Voters dismissal of the measure, known as Question 2, leaves Maine as the only state with a ranked-choice voting system. Cambridge has had ranked-choice voting system since 1939, the only city or town in the Commonwealth to have the system in use.

The ballot’s first question, requiring car manufacturers to share “telematics” — data about the car — with vehicle owners and mechanics, passed overwhelmingly.

Supporters of Question 2 were centered in Greater Boston and suburbs to the city’s west, the northern half of the Pioneer Valley, including Amherst and Hadley, and the state’s southwest corner.

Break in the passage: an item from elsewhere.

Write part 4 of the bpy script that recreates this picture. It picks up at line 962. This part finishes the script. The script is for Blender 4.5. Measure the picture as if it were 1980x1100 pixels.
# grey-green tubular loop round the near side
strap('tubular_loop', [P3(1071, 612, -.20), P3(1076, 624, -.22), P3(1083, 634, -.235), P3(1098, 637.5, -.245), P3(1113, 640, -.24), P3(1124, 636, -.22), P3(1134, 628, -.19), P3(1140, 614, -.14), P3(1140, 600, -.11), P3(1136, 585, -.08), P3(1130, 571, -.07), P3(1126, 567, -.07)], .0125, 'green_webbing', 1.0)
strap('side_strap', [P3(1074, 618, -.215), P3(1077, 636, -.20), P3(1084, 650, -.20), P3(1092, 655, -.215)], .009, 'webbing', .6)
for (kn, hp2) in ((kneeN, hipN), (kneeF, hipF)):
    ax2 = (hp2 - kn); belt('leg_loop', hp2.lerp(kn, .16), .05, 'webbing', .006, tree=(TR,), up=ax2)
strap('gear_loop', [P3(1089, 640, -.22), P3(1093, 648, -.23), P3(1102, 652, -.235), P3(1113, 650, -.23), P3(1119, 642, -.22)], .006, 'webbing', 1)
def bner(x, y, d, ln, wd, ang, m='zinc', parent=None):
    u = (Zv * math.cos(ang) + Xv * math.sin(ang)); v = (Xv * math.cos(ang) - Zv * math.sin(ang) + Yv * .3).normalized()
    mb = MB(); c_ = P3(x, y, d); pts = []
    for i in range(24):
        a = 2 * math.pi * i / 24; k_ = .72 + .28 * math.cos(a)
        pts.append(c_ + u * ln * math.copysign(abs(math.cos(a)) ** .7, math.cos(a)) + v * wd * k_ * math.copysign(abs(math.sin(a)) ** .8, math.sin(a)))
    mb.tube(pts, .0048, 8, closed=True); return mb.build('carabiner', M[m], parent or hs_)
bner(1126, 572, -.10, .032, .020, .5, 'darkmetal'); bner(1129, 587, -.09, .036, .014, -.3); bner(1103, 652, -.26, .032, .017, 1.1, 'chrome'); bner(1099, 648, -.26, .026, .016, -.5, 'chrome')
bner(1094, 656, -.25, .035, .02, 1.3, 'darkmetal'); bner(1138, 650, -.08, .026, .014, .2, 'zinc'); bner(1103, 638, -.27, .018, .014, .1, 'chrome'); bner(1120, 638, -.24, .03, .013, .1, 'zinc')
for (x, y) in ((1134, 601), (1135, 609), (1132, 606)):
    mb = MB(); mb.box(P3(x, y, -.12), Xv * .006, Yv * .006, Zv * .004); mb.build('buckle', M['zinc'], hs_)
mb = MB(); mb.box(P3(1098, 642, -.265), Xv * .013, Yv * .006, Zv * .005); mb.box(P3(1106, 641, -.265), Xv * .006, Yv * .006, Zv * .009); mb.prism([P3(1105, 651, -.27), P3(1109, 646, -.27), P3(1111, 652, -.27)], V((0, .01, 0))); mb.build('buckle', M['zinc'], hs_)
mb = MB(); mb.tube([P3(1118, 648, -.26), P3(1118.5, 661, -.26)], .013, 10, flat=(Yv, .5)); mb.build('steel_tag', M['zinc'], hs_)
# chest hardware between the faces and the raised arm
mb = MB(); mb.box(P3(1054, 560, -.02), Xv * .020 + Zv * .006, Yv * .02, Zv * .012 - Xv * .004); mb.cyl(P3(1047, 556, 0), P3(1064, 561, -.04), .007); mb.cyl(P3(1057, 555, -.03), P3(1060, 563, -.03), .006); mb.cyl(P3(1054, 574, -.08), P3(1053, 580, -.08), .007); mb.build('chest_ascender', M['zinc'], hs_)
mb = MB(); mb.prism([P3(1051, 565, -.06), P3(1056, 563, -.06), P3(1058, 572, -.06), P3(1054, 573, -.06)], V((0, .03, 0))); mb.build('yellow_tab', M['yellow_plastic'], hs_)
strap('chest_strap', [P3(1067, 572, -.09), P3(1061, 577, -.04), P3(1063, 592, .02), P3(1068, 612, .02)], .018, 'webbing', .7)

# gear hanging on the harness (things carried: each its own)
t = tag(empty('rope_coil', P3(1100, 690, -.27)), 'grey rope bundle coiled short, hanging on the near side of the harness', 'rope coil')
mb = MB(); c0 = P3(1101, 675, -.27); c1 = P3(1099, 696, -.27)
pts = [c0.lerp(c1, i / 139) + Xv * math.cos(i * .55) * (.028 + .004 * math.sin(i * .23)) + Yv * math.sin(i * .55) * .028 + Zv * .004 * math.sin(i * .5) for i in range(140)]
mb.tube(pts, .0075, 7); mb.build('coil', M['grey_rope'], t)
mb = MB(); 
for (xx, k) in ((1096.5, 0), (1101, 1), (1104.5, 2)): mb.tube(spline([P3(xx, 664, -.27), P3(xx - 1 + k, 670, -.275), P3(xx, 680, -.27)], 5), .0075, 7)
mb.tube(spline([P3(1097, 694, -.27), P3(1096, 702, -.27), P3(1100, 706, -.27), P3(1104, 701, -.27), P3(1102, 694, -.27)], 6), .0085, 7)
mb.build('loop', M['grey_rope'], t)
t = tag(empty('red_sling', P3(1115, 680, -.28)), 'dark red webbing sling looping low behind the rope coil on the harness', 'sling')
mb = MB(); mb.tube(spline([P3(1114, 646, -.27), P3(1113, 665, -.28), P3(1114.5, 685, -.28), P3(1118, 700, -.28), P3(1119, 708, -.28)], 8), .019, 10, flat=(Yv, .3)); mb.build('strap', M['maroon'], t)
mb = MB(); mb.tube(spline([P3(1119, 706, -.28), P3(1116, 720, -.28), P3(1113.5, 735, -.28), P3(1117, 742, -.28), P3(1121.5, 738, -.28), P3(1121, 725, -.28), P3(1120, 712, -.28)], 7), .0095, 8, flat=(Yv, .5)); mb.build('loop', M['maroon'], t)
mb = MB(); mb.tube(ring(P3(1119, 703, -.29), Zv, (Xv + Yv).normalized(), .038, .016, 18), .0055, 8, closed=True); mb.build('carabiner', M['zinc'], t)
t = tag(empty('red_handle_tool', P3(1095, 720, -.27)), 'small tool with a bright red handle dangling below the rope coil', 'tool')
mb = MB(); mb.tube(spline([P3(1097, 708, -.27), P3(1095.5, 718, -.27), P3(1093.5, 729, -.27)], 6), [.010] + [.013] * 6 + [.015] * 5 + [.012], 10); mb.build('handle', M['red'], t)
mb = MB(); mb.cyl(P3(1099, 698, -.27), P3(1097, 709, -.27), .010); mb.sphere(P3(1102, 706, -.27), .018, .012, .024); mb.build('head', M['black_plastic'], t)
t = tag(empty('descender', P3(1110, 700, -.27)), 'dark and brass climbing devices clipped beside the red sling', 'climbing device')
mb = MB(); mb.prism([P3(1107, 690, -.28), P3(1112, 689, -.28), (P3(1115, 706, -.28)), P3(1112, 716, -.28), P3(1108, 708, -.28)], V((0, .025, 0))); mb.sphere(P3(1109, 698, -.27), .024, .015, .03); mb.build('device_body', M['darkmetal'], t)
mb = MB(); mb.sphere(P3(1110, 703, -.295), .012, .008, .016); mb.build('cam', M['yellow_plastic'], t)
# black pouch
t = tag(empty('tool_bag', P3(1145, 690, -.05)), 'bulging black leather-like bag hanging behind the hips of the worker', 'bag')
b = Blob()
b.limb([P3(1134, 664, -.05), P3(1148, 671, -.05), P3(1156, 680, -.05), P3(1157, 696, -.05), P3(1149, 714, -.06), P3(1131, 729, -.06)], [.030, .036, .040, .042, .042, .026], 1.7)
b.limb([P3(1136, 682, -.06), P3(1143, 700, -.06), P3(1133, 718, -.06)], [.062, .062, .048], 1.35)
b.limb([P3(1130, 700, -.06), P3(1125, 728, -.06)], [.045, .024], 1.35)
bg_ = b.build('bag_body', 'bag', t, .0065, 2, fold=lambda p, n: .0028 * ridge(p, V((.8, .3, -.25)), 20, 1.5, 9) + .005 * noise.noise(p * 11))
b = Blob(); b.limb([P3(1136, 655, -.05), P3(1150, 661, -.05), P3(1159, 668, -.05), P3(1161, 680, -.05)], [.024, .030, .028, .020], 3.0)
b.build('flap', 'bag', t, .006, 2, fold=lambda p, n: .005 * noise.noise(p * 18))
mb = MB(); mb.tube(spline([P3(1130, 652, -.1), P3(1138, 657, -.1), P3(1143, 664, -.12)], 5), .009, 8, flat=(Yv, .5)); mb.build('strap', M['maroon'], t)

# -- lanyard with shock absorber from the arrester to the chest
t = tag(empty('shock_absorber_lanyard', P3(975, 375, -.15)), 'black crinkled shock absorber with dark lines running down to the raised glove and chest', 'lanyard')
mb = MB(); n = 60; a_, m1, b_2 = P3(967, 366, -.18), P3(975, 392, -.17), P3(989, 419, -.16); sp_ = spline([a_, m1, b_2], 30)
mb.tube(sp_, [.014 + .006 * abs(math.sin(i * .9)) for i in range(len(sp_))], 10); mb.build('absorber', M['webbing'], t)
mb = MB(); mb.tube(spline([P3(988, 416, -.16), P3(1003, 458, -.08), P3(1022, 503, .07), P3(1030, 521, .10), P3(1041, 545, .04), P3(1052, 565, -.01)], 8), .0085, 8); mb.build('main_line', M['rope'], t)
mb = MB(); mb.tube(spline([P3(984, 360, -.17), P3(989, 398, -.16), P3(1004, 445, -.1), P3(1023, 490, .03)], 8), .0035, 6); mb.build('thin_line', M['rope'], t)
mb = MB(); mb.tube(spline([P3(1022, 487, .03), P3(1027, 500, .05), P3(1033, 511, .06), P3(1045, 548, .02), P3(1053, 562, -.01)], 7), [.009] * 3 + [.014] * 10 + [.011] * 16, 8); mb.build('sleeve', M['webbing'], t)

While top Democrats widely supported Question 2, and Gov. Charlie Baker and Lt. Gov. Karyn Polito — both Republicans — opposed it, voters varied, with many Democrats splitting from their party leaders to vote against the measure.

Even bright blue Massachusetts towns, such as Provincetown, which Biden won by over 85 points, did not come out strongly for ranked-choice voting. “P-Town” favored Question 2 by only an 11-point margin.

Voters across the political spectrum cited confusions about the question, though Adam Lan, a University of Massachusetts senior and Democratic voter, called it “a little complicated but easily explained.”

Lan said his mom had called him Monday night, unsure about the measure. Other voters, like Amherst resident Erik Learned-Miller, voted for it “mostly on the recommendations of people who understand it.”

“Honestly, I was a little confused about it myself,” Learned-Miller said.

“No” voters also expressed beliefs that ranked-choice voting would complicate the election process.

“I thought it’d be too mucky,” said Reneé Fye, of Amherst, after voting against the measure Tuesday.

“The government just keeps trying to change everything and I just don’t agree with any of it,” said Amherst resident and Republican voter Stephen Averill. “Politics is politics, and nothing much is going to change no matter what happens. I’m cynical.”

Proponents of ranked-choice voting hold that it would give more opportunities to third parties, without drawing votes away from major-party candidates with realistic chances of winning.

“Ranked choice is good because it’s like, I actually ideologically align with this candidate, but my second choice would be this guy who has run to win,” Phillip Bishop, a 2020 UMass graduate and Amherst resident, said after voting at Amherst-Pelham Regional High School Tuesday.

“So, you can still vote ideologically for yourself and you can also still give some traction to whichever mainstream party might need a vote,” he said.